Sur le marché immobilier, après Shenzhen et Xiamen, Shanghai a décidé de nouvelles mesures pour atténuer la spéculation. Les ménages ne pourront plus acquérir qu'une seule nouvelle résidence (comme à Pékin et Xiamen) et les promoteurs immobiliers devraient subir des pressions sur les flux de trésorerie avec la hausse de l'impôt sur les plus-values foncières (LAT) et des taux de paiement par anticipation. Le gouvernement n'a pas encore de projet immédiat de taxe sur les biens immobiliers, mais semble progressivement s'orienter dans cette voie.

La hausse de l'IPC s'est accélérée à 3,6% sur un an en septembre, en raison de la hausse des prix alimentaires (+4,7%). Même si les risques d'accélération brutale de l'inflation sont limités à court terme, la hausse des prix devrait se poursuivre graduellement, car les entreprises répercutent l'augmentation des prix des facteurs de production et des produits alimentaires. La Banque populaire de Chine (PBoC) vient de relever ses taux de prêt et de dépôt à un an de 25 points de base. Ce faisant, elle tente de réduire les risques inflationnistes et la flambée des prix immobiliers. De plus, les épargnants avaient demandé une augmentation des taux de dépôt, qui sont négatifs depuis quelque temps en termes réels. Nous n'attendons pas d'autre tour de vis cette année.

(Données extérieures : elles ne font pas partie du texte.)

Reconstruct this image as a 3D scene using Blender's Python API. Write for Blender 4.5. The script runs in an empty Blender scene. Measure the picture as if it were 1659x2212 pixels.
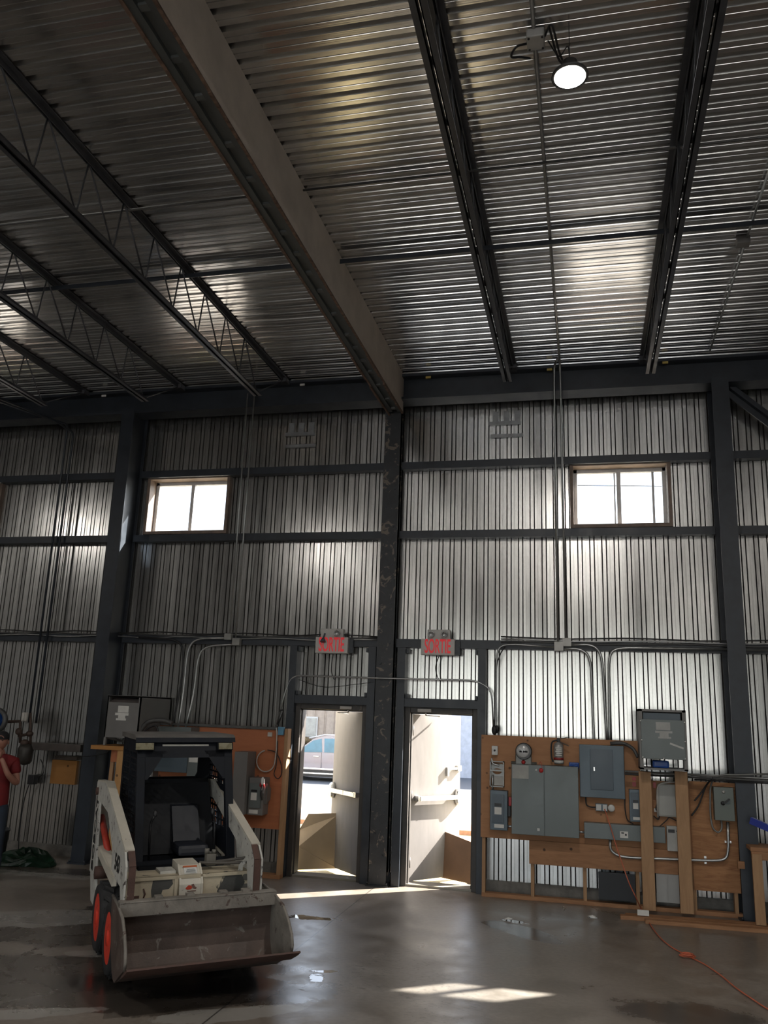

Les chiffres de l'immobilier et de la croissance des prêts confirment également la montée des tensions inflationnistes. Les prix immobiliers ont bondi de 9,1% sur un an en septembre, tandis que les ventes ont aussi accéléré. Les nouveaux crédits accordés en septembre ont représenté RMB 595,5 Mds, beaucoup qu’attendu. Compte tenu de la croissance des nouveaux prêts (+18% sur un an) et de la masse monétaire M2 (+19% sur un an), la PBoC a relevé de 50 pb et pour deux mois le ratio des réserves obligatoires de six grandes banques. Son principal objectif semble être la gestion de la liquidité. Le montant total des obligations de la PBoC arrivant à échéance en octobre dépasse les RMB 500 Mds, ce qui va renforcer les besoins de stérilisation. Outre l’émission d'autres titres à court terme, la PBoC peut procéder au relèvement des ratios de réserves obligatoires, qui permettent de geler instantanément la liquidité. Selon différentes estimations, la dernière hausse de ce ratio permettra de geler entre RMB 180 et 190 Mds au sein du système bancaire.

Il est possible que cette intervention renforce les investissements spéculatifs ; toutefois, cela ne devrait pas avoir encore d'impact sur les perspectives de la devise, dont l'évolution est dictée par les politiques chinoises. Nous pensons toujours que le RMB va s'apprécier progressivement pour atteindre 6,55/1 USD en fin d'année. Malgré les rumeurs de guerre des devises, nous pensons qu'il est peu probable qu'on assiste à un véritable conflit commercial ou à un phénomène de protectionnisme financier. Cependant, les tensions actuelles sur les devises risquent de persister et d'entraîner de mesures de contrôle du capital sur d'autres marchés émergents.

La semaine dernière, la Chine a conclu la session plénière de la 17ème réunion du Comité central avec la nomination de M. Xi Jinping au poste de Vice-président de la Commission militaire centrale. Il devrait en théorie succéder au Président Hu Jintao. Les grandes lignes du 12ème plan quinquennal (2011-2015) ont été approuvées. Sans surprise, le communiqué a mis l'accent sur l'importance de se doter d'un secteur énergétique moderne, d'une économie de l'information et d'un modèle ouvert sur le commerce maritime. Ce nouveau plan quinquennal devrait favoriser les sources d'énergie alternatives. Il devrait également être consacré à l'ajustement progressif de la structure de l'économie puisque la Chine tente depuis longtemps de réduire sa dépendance envers les investissements. De plus, les autorités ont répété leur intention de lutter davantage contre les inégalités de revenu et les disparités économiques entre les régions.